HOMER: ILIAD I is a reader for the first book of Homer's great war epic with notes and commentary by Simon Pulleyn, former lecturer in Classics at Merton College, Oxford.
Pulleyn begins with a 60-page introduction. He first discusses the question of authorship and the dispute over the Iliad's origin in oral or written poetry. He then talks about Homer's style, and the peculiarities of his syntax which may daunt beginning students. Pulleyn gives an explanation of the worldview of Homer and the Greeks, helping the student understand the difference between Greek religion and our own, and how the Greeks saw Man. His introduction to the Iliad itself concludes with a history of the poem's transmission, and the important of scholia in understanding ancient techniques of scholarship. Finally, Pulleyn gives an overview of the Homeric dialect of Greek and its differences from Attic, as well as the phenomenon of digamma, and a guide to epic metre. I was disappointed to see that Pulleyn does not give a list of words in which digamma should be assumed, and he forces the student to obtain another text that does have this detail.
The Greek text of Book I of the Iliad itself is that of the Oxford Classical Text. Set in the typeface Oxonia, it should be supremely readable, though I found it photocopied a bit too small. Pulleyn provides a facing-page translation into English meant as a crib. It does not, of course, seek to compete with the literary translations of Fagles or Lattimore, but it does balance readability and the need to translate line by line without paraphrase.

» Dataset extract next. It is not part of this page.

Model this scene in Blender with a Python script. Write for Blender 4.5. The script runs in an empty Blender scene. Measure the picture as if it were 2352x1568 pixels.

Pulleyn the text with abundant notes; nearly every second line is commented on. He clarifies both difficulties of grammar and matters of Greek culture. Instead of given an authoritative explanation in many instances (such as in the question of Athena's attribute "glaukopos"), he speaks of how the matter is viewed by various scholars. A glossary and index end the book. The glossary contains, apparently, all words used in the first book. Irregular principal parts of verbs are given only if they too appear in the text, which may prove vexing to students wishing to prepare flashcards from which all forms can be deduced.
What I especially like about Pulleyn's reader is its incorporation of comparative linguistics and comparative poetics. It is a nice touch to explain the nominative dual osse "eyes" as coming from Proto-Indo-European *okwye (or, with laryngeal, *H1ekwye). In his introduction he compares certain portions of the Iliad to works of both other Indo-European peoples and the Greek's non-IE neighbours in the Near East, showing how the Iliad is a fusion of many sources into one Greek original.
In spite of a few minor drawbacks, ILIAD: BOOK ONE is an excellent reader and will prove quite useful to the student of Homeric Greek. Be sure to get a list of vocabulary with digamma indicated, however.